I have tried to delay the frosts, I have coaxed the fading flowers, I thought I could detain a few of the crimson leaves until you had smiled upon them; but their companions call them, and they cannot stay away.
— Emily Dickinson, letter, 1851
An imperial garden in northwestern Beijing that dates back to the 12th century, Fragrant Hills is filled with forest-lined hiking trails that lead to manicured gardens and traditional buildings. Ablaze with crimson leaves in the autumn, it’s considered the best place in China for fall foliage.
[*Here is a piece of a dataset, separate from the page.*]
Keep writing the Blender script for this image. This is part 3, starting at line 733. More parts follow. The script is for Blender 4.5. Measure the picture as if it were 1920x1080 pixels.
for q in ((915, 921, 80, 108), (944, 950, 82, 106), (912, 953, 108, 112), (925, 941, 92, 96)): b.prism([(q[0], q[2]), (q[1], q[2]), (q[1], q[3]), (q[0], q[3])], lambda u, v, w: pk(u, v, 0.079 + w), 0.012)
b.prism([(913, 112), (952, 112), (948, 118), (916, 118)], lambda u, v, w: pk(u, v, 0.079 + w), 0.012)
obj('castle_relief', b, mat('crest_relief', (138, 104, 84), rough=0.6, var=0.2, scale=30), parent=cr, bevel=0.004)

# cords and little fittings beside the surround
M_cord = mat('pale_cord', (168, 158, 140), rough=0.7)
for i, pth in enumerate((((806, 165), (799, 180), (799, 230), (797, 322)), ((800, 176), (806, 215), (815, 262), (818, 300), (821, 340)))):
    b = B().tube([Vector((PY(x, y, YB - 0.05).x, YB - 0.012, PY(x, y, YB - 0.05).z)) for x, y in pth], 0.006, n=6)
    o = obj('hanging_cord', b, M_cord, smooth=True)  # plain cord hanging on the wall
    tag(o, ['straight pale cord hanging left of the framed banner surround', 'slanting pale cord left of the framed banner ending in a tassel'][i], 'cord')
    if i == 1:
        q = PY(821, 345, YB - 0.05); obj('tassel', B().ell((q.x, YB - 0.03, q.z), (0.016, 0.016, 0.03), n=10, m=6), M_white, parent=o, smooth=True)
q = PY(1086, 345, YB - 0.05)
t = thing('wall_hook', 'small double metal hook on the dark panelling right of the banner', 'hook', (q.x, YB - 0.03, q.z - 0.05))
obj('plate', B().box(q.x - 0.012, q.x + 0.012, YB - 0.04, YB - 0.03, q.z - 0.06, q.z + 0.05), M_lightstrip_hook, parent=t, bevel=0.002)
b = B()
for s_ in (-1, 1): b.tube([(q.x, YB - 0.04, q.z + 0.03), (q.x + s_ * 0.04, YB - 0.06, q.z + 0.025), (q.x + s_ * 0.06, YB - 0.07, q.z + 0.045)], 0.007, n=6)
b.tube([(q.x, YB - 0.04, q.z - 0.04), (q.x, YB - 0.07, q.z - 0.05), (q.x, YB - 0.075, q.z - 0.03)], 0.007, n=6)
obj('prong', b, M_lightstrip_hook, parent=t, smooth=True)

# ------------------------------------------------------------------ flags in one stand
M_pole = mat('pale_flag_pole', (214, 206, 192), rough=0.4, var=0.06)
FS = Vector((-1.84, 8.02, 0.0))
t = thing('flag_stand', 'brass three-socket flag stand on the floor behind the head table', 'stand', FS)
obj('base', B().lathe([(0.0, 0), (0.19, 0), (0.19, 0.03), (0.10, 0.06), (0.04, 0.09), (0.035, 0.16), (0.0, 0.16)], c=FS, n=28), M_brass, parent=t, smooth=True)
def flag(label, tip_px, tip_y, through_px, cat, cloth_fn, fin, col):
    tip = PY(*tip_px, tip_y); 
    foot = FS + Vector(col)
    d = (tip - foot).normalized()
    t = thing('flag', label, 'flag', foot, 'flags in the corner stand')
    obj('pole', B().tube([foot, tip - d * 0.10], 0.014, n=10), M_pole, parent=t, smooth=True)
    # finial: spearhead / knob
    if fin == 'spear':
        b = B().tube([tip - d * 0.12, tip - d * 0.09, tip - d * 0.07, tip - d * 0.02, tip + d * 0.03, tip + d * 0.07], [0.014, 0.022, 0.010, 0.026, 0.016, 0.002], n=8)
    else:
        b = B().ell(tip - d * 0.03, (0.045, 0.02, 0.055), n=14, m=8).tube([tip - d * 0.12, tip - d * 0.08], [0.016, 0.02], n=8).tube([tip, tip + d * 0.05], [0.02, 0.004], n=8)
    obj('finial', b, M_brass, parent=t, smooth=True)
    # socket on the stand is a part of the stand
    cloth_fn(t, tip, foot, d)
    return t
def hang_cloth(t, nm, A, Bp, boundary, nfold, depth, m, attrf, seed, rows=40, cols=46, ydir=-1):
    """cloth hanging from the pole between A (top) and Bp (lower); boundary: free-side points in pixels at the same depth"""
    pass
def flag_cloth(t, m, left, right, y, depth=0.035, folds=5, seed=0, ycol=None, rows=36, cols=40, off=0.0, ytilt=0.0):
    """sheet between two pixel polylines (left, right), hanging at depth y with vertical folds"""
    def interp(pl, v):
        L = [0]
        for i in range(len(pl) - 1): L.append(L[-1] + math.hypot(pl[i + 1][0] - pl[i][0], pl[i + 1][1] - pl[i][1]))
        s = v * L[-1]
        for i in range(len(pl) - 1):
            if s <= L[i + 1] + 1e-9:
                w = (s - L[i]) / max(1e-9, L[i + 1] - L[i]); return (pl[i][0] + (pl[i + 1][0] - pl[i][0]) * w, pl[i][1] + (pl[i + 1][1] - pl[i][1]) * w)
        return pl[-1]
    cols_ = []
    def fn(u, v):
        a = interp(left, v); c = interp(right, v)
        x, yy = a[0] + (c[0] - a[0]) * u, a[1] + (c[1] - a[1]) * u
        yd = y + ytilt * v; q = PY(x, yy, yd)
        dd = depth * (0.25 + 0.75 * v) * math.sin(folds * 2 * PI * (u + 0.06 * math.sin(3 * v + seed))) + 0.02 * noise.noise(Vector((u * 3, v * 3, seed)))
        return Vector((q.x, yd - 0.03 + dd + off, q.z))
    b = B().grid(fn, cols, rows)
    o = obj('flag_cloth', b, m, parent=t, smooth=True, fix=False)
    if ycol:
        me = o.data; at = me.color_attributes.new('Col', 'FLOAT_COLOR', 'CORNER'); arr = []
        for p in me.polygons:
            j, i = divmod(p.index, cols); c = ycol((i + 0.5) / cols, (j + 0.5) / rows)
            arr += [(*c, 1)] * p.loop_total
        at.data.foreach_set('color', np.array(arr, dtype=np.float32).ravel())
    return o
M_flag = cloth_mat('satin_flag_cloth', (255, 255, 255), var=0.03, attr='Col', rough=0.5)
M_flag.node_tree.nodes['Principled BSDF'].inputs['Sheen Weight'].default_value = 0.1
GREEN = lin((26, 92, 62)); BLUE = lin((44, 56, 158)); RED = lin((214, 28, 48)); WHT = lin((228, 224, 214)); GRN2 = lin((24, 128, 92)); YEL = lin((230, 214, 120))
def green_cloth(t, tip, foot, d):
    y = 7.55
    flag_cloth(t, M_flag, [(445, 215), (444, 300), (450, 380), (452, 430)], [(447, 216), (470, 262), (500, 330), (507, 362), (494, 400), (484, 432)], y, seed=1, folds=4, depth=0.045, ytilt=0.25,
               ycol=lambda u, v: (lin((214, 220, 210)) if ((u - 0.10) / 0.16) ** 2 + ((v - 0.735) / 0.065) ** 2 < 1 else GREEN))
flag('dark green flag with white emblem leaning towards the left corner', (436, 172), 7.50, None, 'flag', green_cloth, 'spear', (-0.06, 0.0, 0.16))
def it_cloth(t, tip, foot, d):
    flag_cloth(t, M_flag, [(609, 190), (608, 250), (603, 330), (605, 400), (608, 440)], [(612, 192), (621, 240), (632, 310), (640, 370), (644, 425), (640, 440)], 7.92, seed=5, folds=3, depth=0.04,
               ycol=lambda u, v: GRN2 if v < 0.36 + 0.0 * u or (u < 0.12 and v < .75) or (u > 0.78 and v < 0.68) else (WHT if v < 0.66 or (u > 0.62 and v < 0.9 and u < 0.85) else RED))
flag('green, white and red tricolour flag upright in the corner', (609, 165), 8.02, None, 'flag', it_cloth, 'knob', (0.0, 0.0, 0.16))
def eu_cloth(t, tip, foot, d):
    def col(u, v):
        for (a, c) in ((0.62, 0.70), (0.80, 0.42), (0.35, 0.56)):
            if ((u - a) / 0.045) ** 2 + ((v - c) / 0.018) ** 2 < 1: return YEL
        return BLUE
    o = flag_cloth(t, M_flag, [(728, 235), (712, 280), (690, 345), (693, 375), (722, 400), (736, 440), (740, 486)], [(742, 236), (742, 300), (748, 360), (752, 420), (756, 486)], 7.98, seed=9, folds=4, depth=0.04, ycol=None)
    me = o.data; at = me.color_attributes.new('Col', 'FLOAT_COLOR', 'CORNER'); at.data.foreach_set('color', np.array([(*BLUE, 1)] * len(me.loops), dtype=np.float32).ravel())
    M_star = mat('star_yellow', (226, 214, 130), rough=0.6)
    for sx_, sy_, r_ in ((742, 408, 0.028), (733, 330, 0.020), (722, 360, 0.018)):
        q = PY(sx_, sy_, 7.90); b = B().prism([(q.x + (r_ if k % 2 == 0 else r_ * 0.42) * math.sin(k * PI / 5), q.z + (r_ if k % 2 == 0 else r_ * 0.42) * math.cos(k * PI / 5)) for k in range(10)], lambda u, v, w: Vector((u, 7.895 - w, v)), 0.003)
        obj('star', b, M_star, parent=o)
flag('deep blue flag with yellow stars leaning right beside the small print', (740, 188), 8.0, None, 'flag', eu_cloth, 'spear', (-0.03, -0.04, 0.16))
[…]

— Kristi Kellogg and Peter Nosal, Conde Nast Traveler (www.cntraveler.com), 4 Oct. 2019
Crimson and carmine, words for deep reds, are doublets from the same Arabic source. The color crimson is a deep purplish red that is found in a dye made from pulverized kermes, or the dried bodies of insects. The name of the color and of the insect has been traced back to qirmiz, the Arabic name for the insect. The word crimson entered English in the 15th century via Old Spanish cremesín.
In the 18th century, carmine arrived in English via French as a synonym of crimson. The French derivative is from Medieval Latin carminium, which has also been traced to Arabic qirmiz. The Latin form was more than likely influenced by minium, which refers to an artificial red sulfide once used as a pigment.
Like scarlet, crimson has figurative use associated with sin that originated in the Book of Isaiah via a continuation of the verse quoted above: "Though your sins be as scarlet, they shall be as white as snow; though they be red like crimson, they shall be as wool." In particular, crimson has come to describe acts of bloodshed. William Shakespeare used the word with such connotation in Richard II:
If not, I'll use the advantage of my power and lay the summer's dust with showers of blood Rain'd from the wounds of slaughtered Englishmen; ... It is such crimson tempest should bedrench ... fair King Richard's land.
Considering this bloody figurative sense of crimson and the fact that crimson and carmine are connected to a dye made from dead insects, it seems applicable to use both words during the spookiest time of the year.